Bien pire qu'avant. Rien n'a changé depuis les années 1980 et même après la révolution. Toujours pas de structure et d'infrastructure... Avant au moins, il y avait, chez les professionnels, cet enthousiasme et cet esprit de solidarité... Aujourd'hui, je les sens divisés, non confiants les uns envers les autres, vivant chacun pour soi... J'ai comme l'impression que la plupart se sont installés dans leur confort et dans leurs certitudes...
Vous arrive-t-il de regretter d'être parti en France?

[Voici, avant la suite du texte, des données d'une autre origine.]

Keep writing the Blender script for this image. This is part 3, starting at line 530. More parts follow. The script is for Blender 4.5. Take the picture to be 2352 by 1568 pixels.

Jamais ! Serais-je resté en Tunisie que je serais devenu un simple comédien qui met toute son énergie à la recherche d'un rôle, ou un metteur en scène qui passe sa vie à chercher de l'argent pour monter une pièce de théâtre. Alors qu'en France, un spectacle en ramène un autre. D'ailleurs, je profite de cet entretien pour exprimer, encore une fois, ma gratitude à Fadhel Jaïbi, à Mohamed Driss et à Ezzeddine Ganoun qui m'ont encouragé à partir.
Et que pensez-vous de ce qui se passe actuellement dans le pays ?
A mon humble avis, ce qui se passe était tout à fait prévisible. Pour que le pays change comme nous l'avions toujours souhaité, il faudra, bien entendu, continuer à travailler, à être vigilants et à faire preuve de patience. Car tout est à faire. Ceci étant dit, je pense que l'acquis principal de la révolution du 14 janvier est cette liberté d'expression que je sens réelle. Les Tunisiens ont pu enfin dire « Non ! » en famille, c'est-à-dire dans leur environnement le plus restreint, ainsi que dans la rue. Je suis heureux de voir tous ces jeunes, enfin, libres et libérés! Mais s'il y a un domaine dans lequel on doit mettre toute son énergie, c'est bien la formation. Il ne faut surtout pas oublier que le point fort des dictatures, c'est la culture de l'ignorance.
Etes-vous réellement optimiste quant à l'avenir du pays ?
Je le suis. C'est pour cela que je projette de revenir. J'ai même acheté un pied-à-terre à Sfax, ma ville natale. Mais je garderai toujours des liens avec la France, ma terre adoptive. Sans argent, sans bagage intellectuel, elle m'a accueilli et respecté. Je lui dois tout ce que j'ai appris.